Tuesday, December 02, 2014

Remembering Adolph Green at 100

A report from NPR's Jeff Lunden today on "All Things Considered" recalls that today marks the 100th birthday of Broadway lyricist and Hollywood screenwriter Adolph Green, whose works include On the Town, Wonderful Town, Bells Are Ringing, Singing in the Rain, The Bandwagon, and about half of the 1954 version of Peter Pan.  That last show will be presented on NBC-TV this coming Thursday as Peter Pan Live!

The 1954 Peter Pan had one set of songs by composer Mark Charlap and lyricist Carolyn Leigh, which included "I've Got to Crow," "I'm Flying," and "I Won't Grow Up," among others.  (The use of first-person nominative in those song titles must indicate something about the character of Peter Pan's embedded egoism.)

Along with his lyric-writing partner, Betty Comden, and composer Jule Styne, Green contributed a number of songs to Peter Pan, including "Wendy," "Ugg-a-Wugg," "Distant Melody," and the haunting "Neverland," sung in the clip below by Mary Martin in a kinescope of the 1955 live NBC-TV production.  (Kathleen Nolan appears as Wendy Darling in this production, which was directed and choreographed by Jerome Robbins.)


In the rare clip below, from a 1957 broadcast on the Dumont network of Art Ford's Greenwich Village Party, Comden and Green sing their duet from On the Town, "I Get Carried Away." Art Ford reminds his viewers that Comden and Green had worked with Judy Holliday in a nightclub act in the 1940s called The Revuers, which led to their collaboration with Leonard Bernstein on On the Town, and that Holliday was then starring in their latest collaboration (with Jule Styne), Bells Are Ringing.

After Green sets up the number, it begins at the 3:30 mark on the video.

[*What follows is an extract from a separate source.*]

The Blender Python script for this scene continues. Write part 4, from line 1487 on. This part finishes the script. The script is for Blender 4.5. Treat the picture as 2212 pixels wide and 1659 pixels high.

Another snippet of Comden and Green and performers can be seen in this compilation of songs from the 1985 Follies in Concert.  They sing "Rain on the Roof" beginning at 2:00 (and, sadly, ending at 2:10).  The video clip also includes the late Elaine Stritch singing "Broadway Baby" and Adolph Green's wife, Phyllis Newman, as part of the ensemble on "Who's That Woman?" as well as Carol Burnett proclaiming "I'm Still Here" -- along with leading players Barbara Cook, George Hearn, Mandy Patinkin, and Lee Remick.

A look at Adolph Green's credits on IBDB shows how prolific an artist he was. In addition to the shows already mentioned, he contributed either book or lyrics (or, sometimes, both) to Billion Dollar Baby, with David Burns and Helen Gallagher (1945), Two on the Aisle, with Bert Lahr and Dolores Gray (1951), Say, Darling (1958), A Party with Betty Comden & Adolph Green (1958 and 1977), Do Re Mi, with Phil Silvers and Nancy Walker (1960), Subways Are for Sleeping, with Carol Lawrence and Sydney Chaplin (1961), Fade Out-Fade In, with Carol Burnett and Jack Cassidy (1964), Hallelujah, Baby!, with Leslie Uggams (1967), Applause, with Lauren Bacall and Len Cariou (1970), Lorelei, with Carol Channing (1974), On the Twentieth Century, with Imogene Coca, John Cullum, Madeline Kahn, and Kevin Kline (1978), A Doll's Life, with what seems like the cast of Sweeney Todd -- George Hearn, Betsy Joslyn, and Edmund Lyndeck (1982), and The Will Rogers Follies, with Keith Carradine, Dee Hoty, and the voice of Gregory Peck (1991).

The list of Adolph Green's collaborators could itself be a book about the history of the musical theatre:  George Abbott, Lee Adams, Richard Bissell, Abe Burrows, Jerome Chodorov, Cy Coleman, William and Jean Eckart, Lehman Engel, Ron Field, Joseph A. Fields, Bob Fosse, Paul Gemignani, Garson Kanin, Michael Kidd, Arthur Laurents, David Merrick, Harold Prince, Burt Shevelove, Irene Sharaff, Oliver Smith, Peter Stone, Charles Strouse, Tommy Tune, Robin Wagner, and Freddie Wittop -- to name just a few.

Considering that Peter Pan Live! goes on the air this week, that there is a current revival of On the Town on Broadway, and the first full Broadway revival of On the Twentieth Century opens early next year, Adolph Green is having a pretty good season for a centenarian who has been dead for twelve years.